[Information provided]
((

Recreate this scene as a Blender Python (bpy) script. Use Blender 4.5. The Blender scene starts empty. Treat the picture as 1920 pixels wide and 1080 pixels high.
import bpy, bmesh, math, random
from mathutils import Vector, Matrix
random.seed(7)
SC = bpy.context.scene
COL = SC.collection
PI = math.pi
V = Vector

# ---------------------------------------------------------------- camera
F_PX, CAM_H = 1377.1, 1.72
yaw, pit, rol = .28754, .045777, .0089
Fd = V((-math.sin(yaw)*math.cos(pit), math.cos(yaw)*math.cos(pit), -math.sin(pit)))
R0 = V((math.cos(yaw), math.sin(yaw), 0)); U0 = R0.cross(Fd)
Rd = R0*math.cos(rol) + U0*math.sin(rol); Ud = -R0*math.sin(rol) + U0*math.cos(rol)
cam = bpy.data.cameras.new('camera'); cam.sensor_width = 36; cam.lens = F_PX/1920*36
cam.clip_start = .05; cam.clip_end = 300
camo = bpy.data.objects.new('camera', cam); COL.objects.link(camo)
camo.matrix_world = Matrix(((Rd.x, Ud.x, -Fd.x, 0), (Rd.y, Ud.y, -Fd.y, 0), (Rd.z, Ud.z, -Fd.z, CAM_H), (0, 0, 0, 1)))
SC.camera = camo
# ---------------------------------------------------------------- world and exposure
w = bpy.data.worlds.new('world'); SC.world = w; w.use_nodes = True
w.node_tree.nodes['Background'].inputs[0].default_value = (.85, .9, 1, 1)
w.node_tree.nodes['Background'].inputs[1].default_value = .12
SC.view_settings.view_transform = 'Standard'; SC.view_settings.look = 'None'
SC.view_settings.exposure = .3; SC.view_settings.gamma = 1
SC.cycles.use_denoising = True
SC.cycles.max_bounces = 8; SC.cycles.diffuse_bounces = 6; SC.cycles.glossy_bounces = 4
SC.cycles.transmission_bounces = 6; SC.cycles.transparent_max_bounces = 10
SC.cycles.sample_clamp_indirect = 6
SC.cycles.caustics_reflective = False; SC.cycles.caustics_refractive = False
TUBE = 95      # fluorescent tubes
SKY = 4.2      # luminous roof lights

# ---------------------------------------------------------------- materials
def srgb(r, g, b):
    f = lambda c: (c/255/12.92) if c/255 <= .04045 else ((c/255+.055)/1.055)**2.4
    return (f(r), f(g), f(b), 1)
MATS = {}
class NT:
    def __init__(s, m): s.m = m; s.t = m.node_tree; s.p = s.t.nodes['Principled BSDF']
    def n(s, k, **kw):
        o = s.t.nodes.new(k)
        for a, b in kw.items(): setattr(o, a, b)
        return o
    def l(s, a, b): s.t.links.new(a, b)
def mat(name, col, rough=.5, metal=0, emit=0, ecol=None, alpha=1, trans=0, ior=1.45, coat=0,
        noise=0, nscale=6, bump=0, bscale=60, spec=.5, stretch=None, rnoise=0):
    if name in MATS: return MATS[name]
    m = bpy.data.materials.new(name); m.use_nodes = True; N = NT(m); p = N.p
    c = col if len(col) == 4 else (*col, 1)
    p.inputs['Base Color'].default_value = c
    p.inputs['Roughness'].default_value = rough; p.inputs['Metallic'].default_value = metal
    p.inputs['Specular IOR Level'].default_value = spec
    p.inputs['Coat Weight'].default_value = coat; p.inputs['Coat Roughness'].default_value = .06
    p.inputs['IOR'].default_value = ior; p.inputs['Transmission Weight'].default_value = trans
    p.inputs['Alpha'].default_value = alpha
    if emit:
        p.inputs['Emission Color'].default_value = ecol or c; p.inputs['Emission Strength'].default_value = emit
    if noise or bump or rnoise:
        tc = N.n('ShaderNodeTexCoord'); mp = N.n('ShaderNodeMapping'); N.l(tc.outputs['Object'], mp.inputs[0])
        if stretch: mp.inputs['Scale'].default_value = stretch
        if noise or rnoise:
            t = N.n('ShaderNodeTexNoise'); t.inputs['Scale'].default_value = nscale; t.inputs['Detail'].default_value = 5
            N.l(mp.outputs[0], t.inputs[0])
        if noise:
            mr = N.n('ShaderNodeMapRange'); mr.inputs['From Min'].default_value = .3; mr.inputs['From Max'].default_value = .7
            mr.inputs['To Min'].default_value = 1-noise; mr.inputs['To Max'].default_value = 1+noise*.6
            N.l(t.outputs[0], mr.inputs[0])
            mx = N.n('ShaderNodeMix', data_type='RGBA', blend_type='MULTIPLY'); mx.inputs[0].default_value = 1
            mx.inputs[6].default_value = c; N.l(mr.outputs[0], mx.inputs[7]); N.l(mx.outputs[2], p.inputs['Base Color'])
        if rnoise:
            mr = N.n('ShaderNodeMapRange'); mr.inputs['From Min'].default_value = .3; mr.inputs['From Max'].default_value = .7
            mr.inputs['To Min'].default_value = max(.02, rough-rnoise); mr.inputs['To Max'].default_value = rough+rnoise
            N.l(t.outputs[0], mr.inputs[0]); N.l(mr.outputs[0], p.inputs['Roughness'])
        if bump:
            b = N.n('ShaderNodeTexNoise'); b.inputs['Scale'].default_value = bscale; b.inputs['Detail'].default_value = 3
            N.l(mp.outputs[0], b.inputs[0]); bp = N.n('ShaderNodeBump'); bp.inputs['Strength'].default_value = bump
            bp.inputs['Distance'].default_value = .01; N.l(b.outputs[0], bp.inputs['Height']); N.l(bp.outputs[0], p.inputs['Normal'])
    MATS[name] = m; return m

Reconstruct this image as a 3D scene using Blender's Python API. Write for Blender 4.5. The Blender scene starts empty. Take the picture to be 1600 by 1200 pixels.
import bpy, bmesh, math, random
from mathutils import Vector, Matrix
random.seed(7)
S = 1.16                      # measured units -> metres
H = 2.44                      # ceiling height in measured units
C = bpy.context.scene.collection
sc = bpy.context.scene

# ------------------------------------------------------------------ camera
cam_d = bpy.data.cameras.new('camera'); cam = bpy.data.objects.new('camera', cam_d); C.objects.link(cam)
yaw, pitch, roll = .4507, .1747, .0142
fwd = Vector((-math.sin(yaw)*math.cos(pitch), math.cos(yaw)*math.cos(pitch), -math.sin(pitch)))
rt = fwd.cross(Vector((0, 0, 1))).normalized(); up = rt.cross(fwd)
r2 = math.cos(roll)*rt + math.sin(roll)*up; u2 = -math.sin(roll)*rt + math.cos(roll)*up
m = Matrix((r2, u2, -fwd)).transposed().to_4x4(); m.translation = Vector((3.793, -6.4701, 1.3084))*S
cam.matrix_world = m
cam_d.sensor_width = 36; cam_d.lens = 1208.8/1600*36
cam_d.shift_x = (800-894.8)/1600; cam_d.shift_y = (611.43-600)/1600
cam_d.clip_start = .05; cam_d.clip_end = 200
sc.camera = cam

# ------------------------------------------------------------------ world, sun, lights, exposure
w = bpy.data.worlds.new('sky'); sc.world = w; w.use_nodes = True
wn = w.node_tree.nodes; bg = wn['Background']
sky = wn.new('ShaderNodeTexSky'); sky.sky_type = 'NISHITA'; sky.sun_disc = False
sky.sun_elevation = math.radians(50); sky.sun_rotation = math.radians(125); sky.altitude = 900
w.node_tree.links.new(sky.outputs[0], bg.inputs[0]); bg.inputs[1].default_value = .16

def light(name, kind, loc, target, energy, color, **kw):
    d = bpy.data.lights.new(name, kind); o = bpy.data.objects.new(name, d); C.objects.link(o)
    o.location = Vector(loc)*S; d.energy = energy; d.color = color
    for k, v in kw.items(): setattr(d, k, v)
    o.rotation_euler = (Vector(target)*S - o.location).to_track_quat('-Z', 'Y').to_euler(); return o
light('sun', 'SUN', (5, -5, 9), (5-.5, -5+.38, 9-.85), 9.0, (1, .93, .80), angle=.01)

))

Reproduce only those lines of the entries above that run from the line with "Reconstruct this image" to the final line.

[Solution for this task]
Reconstruct this image as a 3D scene using Blender's Python API. Write for Blender 4.5. The Blender scene starts empty. Take the picture to be 1600 by 1200 pixels.
import bpy, bmesh, math, random
from mathutils import Vector, Matrix
random.seed(7)
S = 1.16                      # measured units -> metres
H = 2.44                      # ceiling height in measured units
C = bpy.context.scene.collection
sc = bpy.context.scene

# ------------------------------------------------------------------ camera
cam_d = bpy.data.cameras.new('camera'); cam = bpy.data.objects.new('camera', cam_d); C.objects.link(cam)
yaw, pitch, roll = .4507, .1747, .0142
fwd = Vector((-math.sin(yaw)*math.cos(pitch), math.cos(yaw)*math.cos(pitch), -math.sin(pitch)))
rt = fwd.cross(Vector((0, 0, 1))).normalized(); up = rt.cross(fwd)
r2 = math.cos(roll)*rt + math.sin(roll)*up; u2 = -math.sin(roll)*rt + math.cos(roll)*up
m = Matrix((r2, u2, -fwd)).transposed().to_4x4(); m.translation = Vector((3.793, -6.4701, 1.3084))*S
cam.matrix_world = m
cam_d.sensor_width = 36; cam_d.lens = 1208.8/1600*36
cam_d.shift_x = (800-894.8)/1600; cam_d.shift_y = (611.43-600)/1600
cam_d.clip_start = .05; cam_d.clip_end = 200
sc.camera = cam

# ------------------------------------------------------------------ world, sun, lights, exposure
w = bpy.data.worlds.new('sky'); sc.world = w; w.use_nodes = True
wn = w.node_tree.nodes; bg = wn['Background']
sky = wn.new('ShaderNodeTexSky'); sky.sky_type = 'NISHITA'; sky.sun_disc = False
sky.sun_elevation = math.radians(50); sky.sun_rotation = math.radians(125); sky.altitude = 900
w.node_tree.links.new(sky.outputs[0], bg.inputs[0]); bg.inputs[1].default_value = .16

def light(name, kind, loc, target, energy, color, **kw):
    d = bpy.data.lights.new(name, kind); o = bpy.data.objects.new(name, d); C.objects.link(o)
    o.location = Vector(loc)*S; d.energy = energy; d.color = color
    for k, v in kw.items(): setattr(d, k, v)
    o.rotation_euler = (Vector(target)*S - o.location).to_track_quat('-Z', 'Y').to_euler(); return o
light('sun', 'SUN', (5, -5, 9), (5-.5, -5+.38, 9-.85), 9.0, (1, .93, .80), angle=.01)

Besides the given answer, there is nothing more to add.